Вполне уместно провести здесь параллель между парой А. С. Лаппо-Данилевский – Т. И. Райнов и другим творческим союзом историка и философа: И. М. Гревса и Л. П. Карсавина. «Номотетические» устремления будущего евразийца Гревс до времени уравновешивал императивом конкретного изучения эпохи вплоть до палеографических нюансов, важных не только сами по себе, но и как средство схватывания образа, как «идиографический прием».

Что в интересах А. С. Лаппо-Данилевского и Т. И. Райнова ближайшим образом соприкасалось со сферой занятий Г. Г. Шпета, так это теория исторического знания.

Не менее важным было для Т. И. Райнова и общение с кругом исследователей Харьковской лингвистической школы, прежде всего с Д. Н. Овсянико-Куликовским. Именно через этот круг он вошел в число авторов сборника «Вопросы теории и психологии творчества», проникся идеями А. А. Потебни и В. Гумбольдта. «Внутренней формой слова» он начал интересоваться задолго до поступления в ГАХН. Таким образом, образовывался еще один мост между сферой его научных интересов и творчеством Г. Г. Шпета.

Первая опубликованная статья Т. И. Райнова, «Лирика научно-философского творчества» (1911), является своего рода откликом на некоторые идеи Д. Н. Овсянико-Куликовского. В центре ее – понятие «психического ритма». Сам теоретический итог этого этюда довольно скромен: «процесс психологического осознания логической категории необходимости есть источник ритма и лиризма».[213] Как говаривал Гегель, «голый результат есть труп, оставивший позади себя тенденцию»… Так вот о тенденции.

Эпиграф к статье взят из «Этики» Спинозы – о невозмутимости мудреца. Спиноза, как выясняется, не «пантеист», подобно «великому язычнику» Гёте, а панкосмист. Его религия – amor Dei intellectualis – описывается как имеющая свой ритм «лирическая эмоция», проникнутая самопреодолением, устранением «яйности» (Ichheit). Спиноза – едва ли не предтеча квиетизма и Фенелона. Он – ярчайший представитель «лирического» философствования, эмоция которого есть эмоция логического, систематического ритма. Она проникнута переживанием «антииндивидуационным» и eo ipso «бескорыстным».

Многим был обязан Райнов и А. А. Потебне. Неслучайно он посвятил творчеству знаменитого филолога целую монографию.[214] «Так интенсивно мыслить, так далеко видеть, как Потебня, – пишет он, – не умел никто из его современников. Его фигура – пророческая: она обращена всегда в сторону будущего».[215]

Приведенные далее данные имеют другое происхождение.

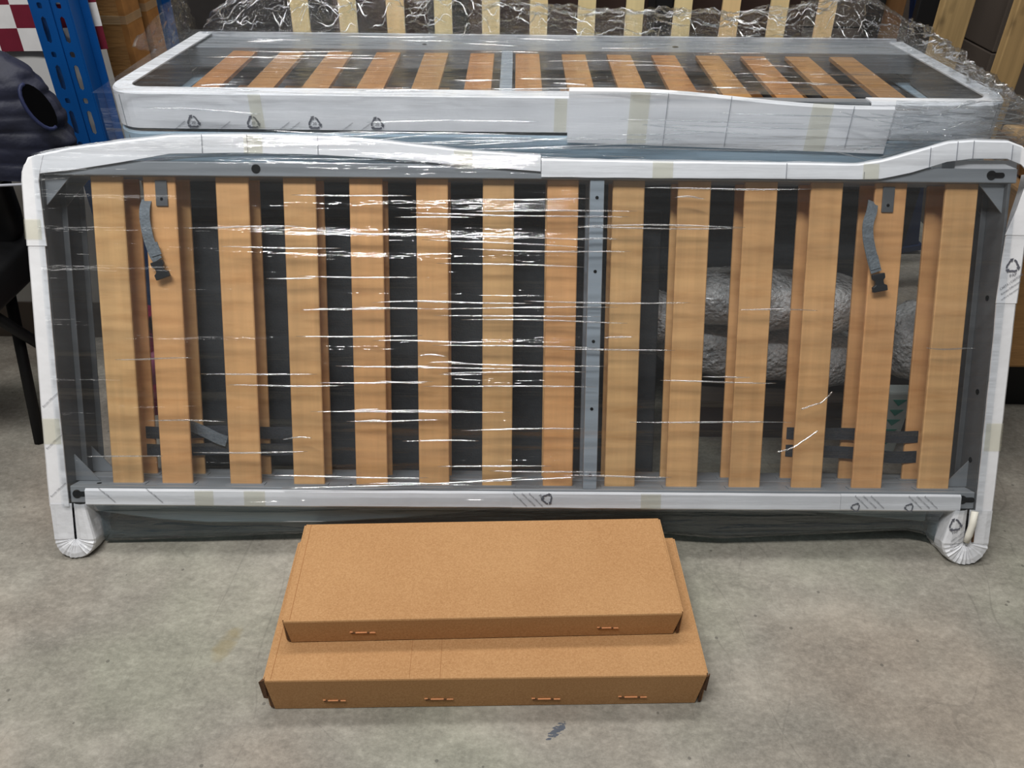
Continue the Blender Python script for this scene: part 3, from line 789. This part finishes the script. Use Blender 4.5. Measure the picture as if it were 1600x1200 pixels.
# ------------------------------------------------------------------ the two kraft cartons in front
def carton(name, label, loc, yaw, wd, dp, h, tabs, bulge=0):
    t = thing(name, label, 'box', loc, (0, 0, yaw), 'flat kraft cartons on the floor')
    mb = MB(); hw = wd/2
    # body with slightly sagging front lower edge and a folded-over lid
    nx = 24
    def sag(x): return .0012*(nz(x*9, h*40)+.6)
    front = [(-hw+.006+(wd-.016)*i/nx) for i in range(nx+1)]
    V = []
    for i, x in enumerate(front):
        xt = -hw+wd*i/nx
        V += [(x, .002, .001+sag(x)*.8), (xt, .0, h-.003), (xt, .0012, h-.0006), (xt, .004, h), (xt*.999, dp-.003, h), (xt*.999, dp, h-.003), (x, dp, .001)]
    k = 7
    mb.add(V, [(i*k+j, i*k+j+1, i*k+k+j+1, i*k+k+j) for i in range(nx) for j in range(k-1)])
    mb.add([V[0], V[6], V[5], V[1]], [(0, 1, 2, 3)]); mb.add([V[nx*k], V[nx*k+1], V[nx*k+5], V[nx*k+6]], [(0, 1, 2, 3)])
    mb.add([V[0], V[nx*k], V[nx*k+6], V[6]], [(0, 1, 2, 3)])
    obj('carton_body', mb, KRAFT, t)
    # side flaps: double wall tucked in, raw edges
    for s in (-1, 1):
        fl_ = obj('side_flap', MB().prism([(s*(hw+.0005), .006), (s*(hw+.0035), .006), (s*(hw+.0035), dp-.004), (s*(hw+.0005), dp-.004)], .004, h-.002, 'z'), KRAFT, t)
        obj('flap_edge', MB().prism([(s*(hw-.005), .002), (s*(hw+.0012), .0035), (s*(hw-.002), .0048)], .004, h-.004, 'z'), CARDEDGE, fl_)
    # lid seam along the left
    obj('lid_seam', MB().box(-hw+.010, -hw+.0112, .004, dp-.004, h-.0002, h+.0003), CREASE, t)
    for (x, z, wv) in tabs:
        tb = MB(); tb.box(x-wv*.30, x+wv*.22, -.0012, .0012, z, z+.0011); tb.box(x-wv*.55, x-wv*.42, -.001, .001, z+.0016, z+.003)
        tb.box(x+wv*.34, x+wv*.6, -.001, .001, z-.0012, z+.0004)
        tt = obj('slot_tab', tb, FIBRE, t)
        obj('slot_gap', MB().box(x-wv*.5, x+wv*.5, -.0006, .001, z-.0016, z-.0004), CARDEDGE, tt)
    return t
big = carton('kraft_carton', 'larger flat kraft carton lying on the concrete floor under the small one', (-.0387, .8883, 0), .0282, .780, .3366, .0863,
             [(-.275, .026, .035), (-.088, .026, .045), (.105, .022, .045), (.262, .024, .045)])
# crushed corners of the big carton
obj('crushed_corner', MB().add([(-.390, .001, .086), (-.401, .004, .078), (-.4005, .006, .030), (-.392, .002, .034), (-.387, .012, .086), (-.398, .016, .030)], [(0, 1, 2, 3), (0, 4, 5, 2, 1), (3, 2, 5)]), CARDEDGE, big, solid=.002)
obj('crushed_corner', MB().add([(.391, .001, .080), (.397, .006, .082), (.3985, .010, .026), (.3900, .003, .040)], [(0, 1, 2, 3)]), CARDEDGE, big, solid=.002)
for x in (-.137, -.083): obj('panel_crease', MB().box(x, x+.0009, .003, .03+.06, .0861, .0866), CREASE, big)
carton('kraft_carton', 'smaller flat kraft carton resting on top of the larger one', (-.0454, .9706, .0868), .0399, .718, .2462, .0606,
       [(-.222, .026, .040), (.225, .024, .034)])

# ------------------------------------------------------------------ things under and behind, seen through the slats
ct = thing('low_carton', 'brown carton on the floor under the bubble wrapped bundles', 'box', (.82, 1.755, 0))
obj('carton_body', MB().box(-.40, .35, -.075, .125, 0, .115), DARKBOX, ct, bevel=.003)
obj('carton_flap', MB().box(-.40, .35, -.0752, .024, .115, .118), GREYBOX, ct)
def bundle(label, c, size, seed, ang=0, mat=BUBBLE, lobes=((0, 1),)):
    mb = MB(); nu, nv = 56, 28
    def P(a, b):
        th = 2*math.pi*b; t = -1+2*a
        r = max(0.0, 1-abs(t)**5)**.45
        lob = 1-.10*abs(math.sin(t*math.pi*1.4+seed))
        d = 1+.10*nz(t*3+seed, math.cos(th)*1.4, math.sin(th)*1.4)+.035*nz(t*11, math.cos(th)*4+seed, math.sin(th)*4)
        cy, cz = math.cos(th), math.sin(th)
        cy = math.copysign(abs(cy)**.8, cy); cz = math.copysign(abs(cz)**.8, cz)
        return (t*size[0]/2*(1+.02*nz(th, seed)), cy*size[1]/2*r*d*lob, cz*size[2]/2*r*d*lob)
    mb.grid(nu, nv, P)
    return tag(obj('bubble_wrap_bundle', mb, mat, None, c, (0, ang, 0), smooth=True), label, 'parcel', 'bubble wrapped parcels behind the slats')
bundle('upper bubble wrapped parcel, longest and topmost of the pile behind the slats', (.640, 1.775, .360), (.48, .20, .135), 1.0, .04)
bundle('lower bubble wrapped parcel lying beneath the topmost one on the brown carton', (.645, 1.785, .206), (.58, .19, .145), 4.2, .10)
bundle('rightmost bubble wrapped parcel beside the last slat on the right', (1.055, 1.775, .245), (.235, .20, .20), 7.7, -.1)
bundle('small bubble wrapped parcel with knotted end, leftmost of the pile', (.325, 1.750, .330), (.125, .15, .125), 9.3, .2)
tb = thing('tape_marked_parcel', 'pale parcel printed with green triangles under the rightmost bubble wrap', 'parcel', (.918, 1.628, 0))
obj('parcel_body', MB().box(-.03, .05, -.018, .018, 0, .20), PARCELW, tb, bevel=.006)
for k in range(5): obj('green_triangle', MB().prism([(.002, .058+.03*k), (.036, .058+.03*k), (.019, .040+.03*k)], -.0192, -.0180, 'y'), GREEN, tb)
pk = thing('pink_roll', 'upright crimson pink film roll between the first two slats', 'roll', (-.955, 1.80, 0))
obj('roll_body', MB().tube([(0, 0, 0), (0, 0, .10), (.002, 0, .2), (0, 0, .285)], [.052, .054, .05, .046], 20), PINK, pk, smooth=True)
obj('paper_sleeve', MB().tube([(0, 0, .10), (0, 0, .19)], .0555, 20), plain('rose_sleeve', (196, 110, 142), .4), pk, smooth=True)

# ------------------------------------------------------------------ left background
bd = thing('display_board', 'pale grey board standing on the floor behind the jacket', 'board', (-1.795, 2.17, 0))
obj('board_face', MB().box(-.80, .715, -.03, .02, .12, 1.5), PANELW, bd)
obj('board_plinth', MB().box(-.80, .70, -.034, .02, 0, .12), GREYBOX, bd)
obj('edge_trim', MB().box(.715, .735, -.034, .024, 0, 1.5), STEEL, bd)
obj('edge_trim', MB().box(.745, .757, -.02, .024, 0, 1.5), PANELW, bd)
fg = thing('checkered_cloth', 'maroon and white checkered cloth hanging over the pale board', 'cloth', (-1.0, 2.122, .845))
sq = .053
for i in range(16):
    for j in range(9):
        x1 = -sq*i; z0 = sq*j
        mat = MAROON if (i+j) % 2 == 0 else CREAM
        def P(a, b):
            x = x1-sq*a; z = z0+sq*b
            return (x, .006*math.sin(x*22)-.004*z, z+.010*math.sin(x*5)*1)
        obj('cloth_square', MB().grid(3, 2, P), mat, fg, solid=.0015)

def upright(loc, wd, dp, h, label, mat, slots=True, rot=(0, 0, 0)):
    u = thing('rack_upright', label, 'rack post', loc, rot)
    mb = MB(); pitch = .108; col = wd/2
    def cell(x0, x1, z0, z1, hw, hh, cx, cz):
        o = [(x0, z0), ((x0+x1)/2, z0), (x1, z0), (x1, (z0+z1)/2), (x1, z1), ((x0+x1)/2, z1), (x0, z1), (x0, (z0+z1)/2)]
        i_ = [(cx-hw*.8, cz-hh*.85), (cx, cz-hh), (cx+hw*.8, cz-hh*.85), (cx+hw, cz), (cx+hw*.8, cz+hh*.85), (cx, cz+hh), (cx-hw*.8, cz+hh*.85), (cx-hw, cz)]
        mb.add([(p[0], 0, p[1]) for p in o+i_], [(k, (k+1) % 8, 8+(k+1) % 8, 8+k) for k in range(8)])
    n = int(h/pitch)
    for k in range(n):
        for c in (0, 1):
            x0 = c*col
            cell(x0, x0+col, k*pitch, k*pitch+.078, .0065, .030, x0+col/2, k*pitch+.040)
            cell(x0, x0+col, k*pitch+.078, (k+1)*pitch, .006, .007, x0+col/2, k*pitch+.093)
    obj('slotted_face', mb, mat, u, solid=.003)
    m2 = MB(); m2.box(-.003, 0, -.0, dp, 0, n*pitch); m2.box(wd, wd+.003, 0, dp, 0, n*pitch)
    m2.box(col-.005, col+.005, -.006, .0, 0, n*pitch)
    obj('side_flange', m2, mat, u)
    obj('side_lip', MB().box(wd+.003, wd+.022, dp-.004, dp, 0, n*pitch), mat, u)
    obj('foot_plate', MB().box(-.012, wd+.02, -.01, dp+.01, 0, .004), mat, u)
    return u
upright((-1.118, 2.045, 0), .088, .055, 1.9, 'bright blue slotted rack upright left of the flat bed frames', BLUE)
pb = thing('rack_post', 'plain blue rack post behind the brown packs at the left', 'rack post', (-1.115, 2.77, 0))
obj('post_body', MB().box(-.028, .026, -.03, .03, 0, 2.1), plain('steel_blue', (52, 92, 140), .45), pb, bevel=.004)
obj('post_edge', MB().box(.026, .031, -.032, .03, 0, 2.1), BLUE, pb)

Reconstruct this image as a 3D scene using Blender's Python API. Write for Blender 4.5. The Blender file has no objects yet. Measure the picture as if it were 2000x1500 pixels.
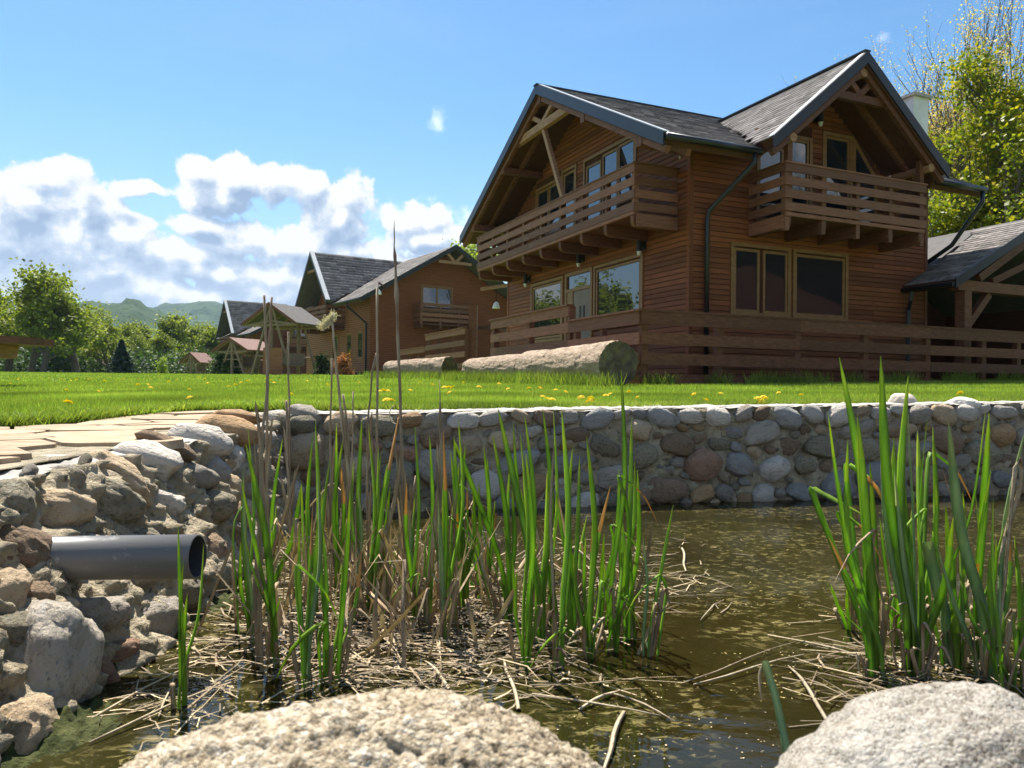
import bpy, bmesh, math, random
import numpy as np
from mathutils import Vector, Matrix, noise
R = math.radians
rnd = random.Random(7)
nr = np.random.RandomState(7)
SC = bpy.context.scene
COL = SC.collection

# ------------------------------------------------------------------ camera (the eye is at the origin, pond water lies 0.72 m below)
F = 1500.0
PITCH, ROLL = 7.0/1500.0, 0.0105
_f = Vector((0, math.cos(PITCH), math.sin(PITCH)))
_w0 = Vector((0, -math.sin(PITCH), math.cos(PITCH)))
_r0 = Vector((1, 0, 0))
_r = _r0*math.cos(ROLL) + _w0*math.sin(ROLL)
_w = _w0*math.cos(ROLL) - _r0*math.sin(ROLL)
cam = bpy.data.cameras.new('camera')
cam.sensor_width = 36; cam.lens = F/2000*36
cam.clip_start = 0.02; cam.clip_end = 9000
cam.dof.use_dof = True; cam.dof.focus_distance = 5.0; cam.dof.aperture_fstop = 13
camo = bpy.data.objects.new('camera', cam); COL.objects.link(camo)
camo.matrix_world = Matrix(((_r.x, _w.x, -_f.x, 0), (_r.y, _w.y, -_f.y, 0), (_r.z, _w.z, -_f.z, 0), (0, 0, 0, 1)))
SC.camera = camo

def ray(px, py):
    d = _f + _r*((px-1000)/F) - _w*((py-750)/F)
    return d/d.y
def P(px, py, Y): return ray(px, py)*Y
def G(px, py, z):
    d = ray(px, py); return d*(z/d.z)
WZ = -0.72
# sun
SUN_AZ = math.atan2(-0.46, 0.888)      # from +Y towards -X
SUN_EL = R(62)
sd = Vector((math.sin(SUN_AZ)*math.cos(SUN_EL), math.cos(SUN_AZ)*math.cos(SUN_EL), math.sin(SUN_EL)))
sun = bpy.data.lights.new('sun', 'SUN'); sun.energy = 4.7; sun.angle = R(0.53); sun.color = (1.0, 0.95, 0.87)
suno = bpy.data.objects.new('sun', sun); COL.objects.link(suno)
suno.rotation_euler = sd.to_track_quat('Z', 'Y').to_euler()
suno.location = sd*50
SC.view_settings.view_transform = 'Standard'; SC.view_settings.look = 'None'
SC.view_settings.gamma = 1; SC.view_settings.use_curve_mapping = False
SC.view_settings.exposure = 1.24
SC.render.film_transparent = False
try:
    SC.cycles.max_bounces = 8; SC.cycles.transparent_max_bounces = 12; SC.cycles.volume_bounces = 0
    SC.cycles.caustics_reflective = False; SC.cycles.caustics_refractive = False
    SC.cycles.sample_clamp_indirect = 6
    SC.cycles.use_denoising = True
except Exception: pass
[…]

Райнова вдохновляет у Потебни философия языка как деятельности. Сознание не пассивно отражает мир ставших и «застывших» вещей. Оно – начало деятельное, организующее, вводящее дискретность во внешний поток впечатлений. Потому в языке первородство принадлежит «глаголу», «деятельности», «энергии», из которых затем – «существительное», «продукт», «эргон»… Потебня усилил канто-фихтевскую установку Райнова, воспринятую через А. С. Лаппо-Данилевского.

Неокантианские симпатии Райнова с полной наглядностью проявились в двух основных его теоретических работах дореволюционного периода – «Введение в феноменологию творчества» (1912) и «Теория искусства Канта в связи с его теорией науки» (1914–1915).

В первой основные ориентиры ясно обозначены и самой постановкой проблемы, и личными признаниями и оценками. Идейные маяки – это прежде всего В. Виндельбанд, Г. Риккерт, Г. Коген. Но на неокантианцах Райнов отнюдь не склонен замыкаться. Он охотно прибегает и к гегелевской логике, «Голгофе духа», и к построениям А. Бергсона.

«Критика чистого разума, – пишет Райнов, – есть настольная книга для всякого, кто хочет отдать себе отчет в смысле и пределах творчества. Платон и Аристотель до Канта, и Гегель – после Канта, вот, думается нам, наши учителя в этом отношении».